INFORMATION SUPPLIED:
┄┄┄┄┄┄
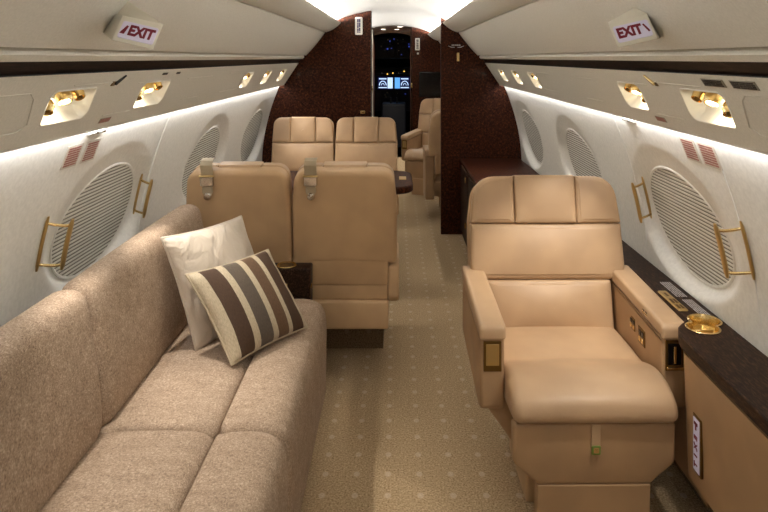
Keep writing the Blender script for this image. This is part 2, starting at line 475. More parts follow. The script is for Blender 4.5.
for side in (1, -1):
    strip(cove_profile(), side, Y0, YF, tname(), BIN)
    strip(upper_profile(), side, Y0, YF, tname(), BIN)
    strip([(.728, 1.476), (.742, 1.462), (.754, 1.470), (.750, 1.512), (.742, 1.512)], side, Y0, YF, tname(), PSU)
    strip([(.7505, 1.4665), (.783, 1.432), (.79, 1.44), (.758, 1.475)], side, Y0, YF, tname(), RAIL)
    # flat service panel with an opening for each lamp pocket
    bm = bmesh.new(); loops = [[Vector((Y0, 0)), Vector((YF, 0)), Vector((YF, PL)), Vector((Y0, PL))]]
    for y, ln in POCK[side]: loops.append(pocket_outline(y, ln))
    es = []
    for lp in loops:
        vs = [bm.verts.new(ppt(side, p.x, p.y)) for p in lp]
        es += [bm.edges.new((vs[i], vs[(i + 1) % len(vs)])) for i in range(len(vs))]
    bmesh.ops.triangle_fill(bm, edges=es, use_beauty=True)
    struct(tname(), bm, PSU, smooth=False)
    # its rounded lower lip that hides the wall-wash lamp
    strip([(PB.x - .001, PB.y + .001), (PB.x + .002, PB.y - .006), (PB.x + .010, PB.y - .006), (PB.x + .010, PB.y + .0), (PB.x + .004, PB.y + .006)], side, Y0, YF, tname(), PSU)

# shallow embossed outlines of the doors in the service panels
def groove(side, pts, name=None):
    t = tube_bm([ppt(side, y, s, .0008) for y, s in pts], .0022, 6, False, flat=.6)
    return struct(tname(), t, PSU)
def rl(y0, y1, s0, s1, open_end):
    k = .03
    if open_end == 'near':   # outline open towards the viewer
        return [(y0, s0), (y1 - k, s0), (y1, s0 + k * .6), (y1 + .05, s1 - k * .6), (y1 + .05 - k, s1), (y0 + .02, s1)]
    return [(y1, s0), (y0 + k, s0), (y0, s0 + k * .6), (y0 + .05, s1 - k * .6), (y0 + .05 + k, s1), (y1 + .05, s1)]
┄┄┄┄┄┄
TASK REQUIREMENTS:
Reproduce every line precisely as given, omitting all pictures.

FINAL ANSWER:
Keep writing the Blender script for this image. This is part 2, starting at line 475. More parts follow. The script is for Blender 4.5.
for side in (1, -1):
    strip(cove_profile(), side, Y0, YF, tname(), BIN)
    strip(upper_profile(), side, Y0, YF, tname(), BIN)
    strip([(.728, 1.476), (.742, 1.462), (.754, 1.470), (.750, 1.512), (.742, 1.512)], side, Y0, YF, tname(), PSU)
    strip([(.7505, 1.4665), (.783, 1.432), (.79, 1.44), (.758, 1.475)], side, Y0, YF, tname(), RAIL)
    # flat service panel with an opening for each lamp pocket
    bm = bmesh.new(); loops = [[Vector((Y0, 0)), Vector((YF, 0)), Vector((YF, PL)), Vector((Y0, PL))]]
    for y, ln in POCK[side]: loops.append(pocket_outline(y, ln))
    es = []
    for lp in loops:
        vs = [bm.verts.new(ppt(side, p.x, p.y)) for p in lp]
        es += [bm.edges.new((vs[i], vs[(i + 1) % len(vs)])) for i in range(len(vs))]
    bmesh.ops.triangle_fill(bm, edges=es, use_beauty=True)
    struct(tname(), bm, PSU, smooth=False)
    # its rounded lower lip that hides the wall-wash lamp
    strip([(PB.x - .001, PB.y + .001), (PB.x + .002, PB.y - .006), (PB.x + .010, PB.y - .006), (PB.x + .010, PB.y + .0), (PB.x + .004, PB.y + .006)], side, Y0, YF, tname(), PSU)

# shallow embossed outlines of the doors in the service panels
def groove(side, pts, name=None):
    t = tube_bm([ppt(side, y, s, .0008) for y, s in pts], .0022, 6, False, flat=.6)
    return struct(tname(), t, PSU)
def rl(y0, y1, s0, s1, open_end):
    k = .03
    if open_end == 'near':   # outline open towards the viewer
        return [(y0, s0), (y1 - k, s0), (y1, s0 + k * .6), (y1 + .05, s1 - k * .6), (y1 + .05 - k, s1), (y0 + .02, s1)]
    return [(y1, s0), (y0 + k, s0), (y0, s0 + k * .6), (y0 + .05, s1 - k * .6), (y0 + .05 + k, s1), (y1 + .05, s1)]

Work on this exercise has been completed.